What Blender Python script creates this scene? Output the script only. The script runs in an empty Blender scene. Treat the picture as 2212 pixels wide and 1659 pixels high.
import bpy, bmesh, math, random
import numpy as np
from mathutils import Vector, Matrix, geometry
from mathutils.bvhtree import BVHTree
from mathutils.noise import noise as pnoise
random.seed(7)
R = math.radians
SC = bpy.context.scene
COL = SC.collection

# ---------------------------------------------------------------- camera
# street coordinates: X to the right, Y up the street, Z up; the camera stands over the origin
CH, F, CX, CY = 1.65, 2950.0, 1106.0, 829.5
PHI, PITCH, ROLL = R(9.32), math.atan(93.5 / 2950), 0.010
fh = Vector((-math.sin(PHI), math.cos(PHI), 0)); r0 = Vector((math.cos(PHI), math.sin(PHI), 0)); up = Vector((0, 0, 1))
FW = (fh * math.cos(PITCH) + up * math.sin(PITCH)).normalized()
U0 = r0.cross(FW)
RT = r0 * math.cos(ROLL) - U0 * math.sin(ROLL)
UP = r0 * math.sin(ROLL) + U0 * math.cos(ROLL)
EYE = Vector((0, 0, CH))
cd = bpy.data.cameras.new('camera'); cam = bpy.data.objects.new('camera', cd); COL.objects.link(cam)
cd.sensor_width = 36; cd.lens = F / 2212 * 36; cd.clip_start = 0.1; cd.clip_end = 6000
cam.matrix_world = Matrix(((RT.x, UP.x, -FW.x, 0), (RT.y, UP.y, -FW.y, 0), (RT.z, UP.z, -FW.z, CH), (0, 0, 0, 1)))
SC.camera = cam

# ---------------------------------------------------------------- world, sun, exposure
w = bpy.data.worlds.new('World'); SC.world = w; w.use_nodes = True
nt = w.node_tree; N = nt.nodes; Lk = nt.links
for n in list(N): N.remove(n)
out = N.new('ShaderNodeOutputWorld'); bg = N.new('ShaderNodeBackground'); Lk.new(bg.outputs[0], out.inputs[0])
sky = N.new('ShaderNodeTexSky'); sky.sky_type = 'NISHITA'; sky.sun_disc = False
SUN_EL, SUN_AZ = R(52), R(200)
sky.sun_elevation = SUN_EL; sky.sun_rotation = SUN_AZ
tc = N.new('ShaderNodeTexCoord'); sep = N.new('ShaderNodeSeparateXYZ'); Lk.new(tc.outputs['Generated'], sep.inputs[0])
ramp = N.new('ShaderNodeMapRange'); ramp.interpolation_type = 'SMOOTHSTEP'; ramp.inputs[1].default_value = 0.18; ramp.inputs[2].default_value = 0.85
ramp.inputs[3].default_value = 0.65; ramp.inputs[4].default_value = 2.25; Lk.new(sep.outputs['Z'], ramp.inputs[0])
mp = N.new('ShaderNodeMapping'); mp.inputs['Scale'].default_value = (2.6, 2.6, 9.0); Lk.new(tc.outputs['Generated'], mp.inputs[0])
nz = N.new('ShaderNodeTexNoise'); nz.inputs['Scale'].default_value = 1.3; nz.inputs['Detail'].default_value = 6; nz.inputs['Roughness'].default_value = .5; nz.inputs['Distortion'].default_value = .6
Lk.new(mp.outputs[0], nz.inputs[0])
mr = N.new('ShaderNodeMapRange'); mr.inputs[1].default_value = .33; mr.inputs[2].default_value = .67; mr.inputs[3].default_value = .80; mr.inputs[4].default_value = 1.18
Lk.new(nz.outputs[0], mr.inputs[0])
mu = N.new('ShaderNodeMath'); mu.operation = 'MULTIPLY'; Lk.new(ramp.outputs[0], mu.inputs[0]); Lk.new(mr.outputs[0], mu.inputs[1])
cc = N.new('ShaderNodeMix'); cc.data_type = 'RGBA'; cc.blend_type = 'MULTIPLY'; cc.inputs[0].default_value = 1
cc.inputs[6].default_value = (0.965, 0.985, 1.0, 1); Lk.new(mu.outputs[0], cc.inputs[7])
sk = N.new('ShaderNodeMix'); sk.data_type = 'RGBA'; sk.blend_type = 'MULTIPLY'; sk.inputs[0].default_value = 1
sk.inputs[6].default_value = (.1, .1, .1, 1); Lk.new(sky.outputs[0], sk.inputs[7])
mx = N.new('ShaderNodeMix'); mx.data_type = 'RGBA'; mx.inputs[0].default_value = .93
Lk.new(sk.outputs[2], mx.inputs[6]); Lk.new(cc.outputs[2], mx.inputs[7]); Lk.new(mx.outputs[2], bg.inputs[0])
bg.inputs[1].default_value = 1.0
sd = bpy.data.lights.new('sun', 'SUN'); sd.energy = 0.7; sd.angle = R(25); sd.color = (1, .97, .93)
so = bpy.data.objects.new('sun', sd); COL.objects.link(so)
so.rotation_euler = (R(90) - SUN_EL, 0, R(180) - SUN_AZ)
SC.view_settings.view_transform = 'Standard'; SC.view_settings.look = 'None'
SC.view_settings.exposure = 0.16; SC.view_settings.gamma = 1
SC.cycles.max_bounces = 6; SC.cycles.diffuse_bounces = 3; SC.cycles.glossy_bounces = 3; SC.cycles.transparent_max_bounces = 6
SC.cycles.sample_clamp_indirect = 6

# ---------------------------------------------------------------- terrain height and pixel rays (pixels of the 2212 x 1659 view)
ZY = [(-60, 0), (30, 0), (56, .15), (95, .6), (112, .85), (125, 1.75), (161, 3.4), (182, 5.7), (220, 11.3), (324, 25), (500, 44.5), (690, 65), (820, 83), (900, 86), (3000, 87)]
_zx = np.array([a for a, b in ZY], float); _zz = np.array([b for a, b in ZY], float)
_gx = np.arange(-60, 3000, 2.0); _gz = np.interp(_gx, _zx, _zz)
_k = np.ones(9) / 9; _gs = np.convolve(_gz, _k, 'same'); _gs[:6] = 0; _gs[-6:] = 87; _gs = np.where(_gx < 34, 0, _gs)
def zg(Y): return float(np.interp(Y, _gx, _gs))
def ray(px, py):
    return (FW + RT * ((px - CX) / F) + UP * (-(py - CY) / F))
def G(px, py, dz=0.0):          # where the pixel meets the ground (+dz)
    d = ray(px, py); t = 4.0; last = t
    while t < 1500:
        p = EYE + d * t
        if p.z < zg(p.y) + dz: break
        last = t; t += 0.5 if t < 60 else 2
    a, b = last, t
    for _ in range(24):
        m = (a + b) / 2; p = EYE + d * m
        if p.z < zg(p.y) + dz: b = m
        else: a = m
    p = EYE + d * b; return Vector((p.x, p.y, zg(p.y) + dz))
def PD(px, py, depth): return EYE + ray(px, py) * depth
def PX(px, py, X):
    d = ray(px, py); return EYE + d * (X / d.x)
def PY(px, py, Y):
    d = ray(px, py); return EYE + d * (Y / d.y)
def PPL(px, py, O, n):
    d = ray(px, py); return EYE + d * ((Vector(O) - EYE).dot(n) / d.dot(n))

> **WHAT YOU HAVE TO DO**
What you return should be the lines from the start of the data through the line with "SC.camera = cam", quoted exactly and nothing more.

> **SOLUTION FOR THIS PROBLEM**
What Blender Python script creates this scene? Output the script only. The script runs in an empty Blender scene. Treat the picture as 2212 pixels wide and 1659 pixels high.
import bpy, bmesh, math, random
import numpy as np
from mathutils import Vector, Matrix, geometry
from mathutils.bvhtree import BVHTree
from mathutils.noise import noise as pnoise
random.seed(7)
R = math.radians
SC = bpy.context.scene
COL = SC.collection

# ---------------------------------------------------------------- camera
# street coordinates: X to the right, Y up the street, Z up; the camera stands over the origin
CH, F, CX, CY = 1.65, 2950.0, 1106.0, 829.5
PHI, PITCH, ROLL = R(9.32), math.atan(93.5 / 2950), 0.010
fh = Vector((-math.sin(PHI), math.cos(PHI), 0)); r0 = Vector((math.cos(PHI), math.sin(PHI), 0)); up = Vector((0, 0, 1))
FW = (fh * math.cos(PITCH) + up * math.sin(PITCH)).normalized()
U0 = r0.cross(FW)
RT = r0 * math.cos(ROLL) - U0 * math.sin(ROLL)
UP = r0 * math.sin(ROLL) + U0 * math.cos(ROLL)
EYE = Vector((0, 0, CH))
cd = bpy.data.cameras.new('camera'); cam = bpy.data.objects.new('camera', cd); COL.objects.link(cam)
cd.sensor_width = 36; cd.lens = F / 2212 * 36; cd.clip_start = 0.1; cd.clip_end = 6000
cam.matrix_world = Matrix(((RT.x, UP.x, -FW.x, 0), (RT.y, UP.y, -FW.y, 0), (RT.z, UP.z, -FW.z, CH), (0, 0, 0, 1)))
SC.camera = cam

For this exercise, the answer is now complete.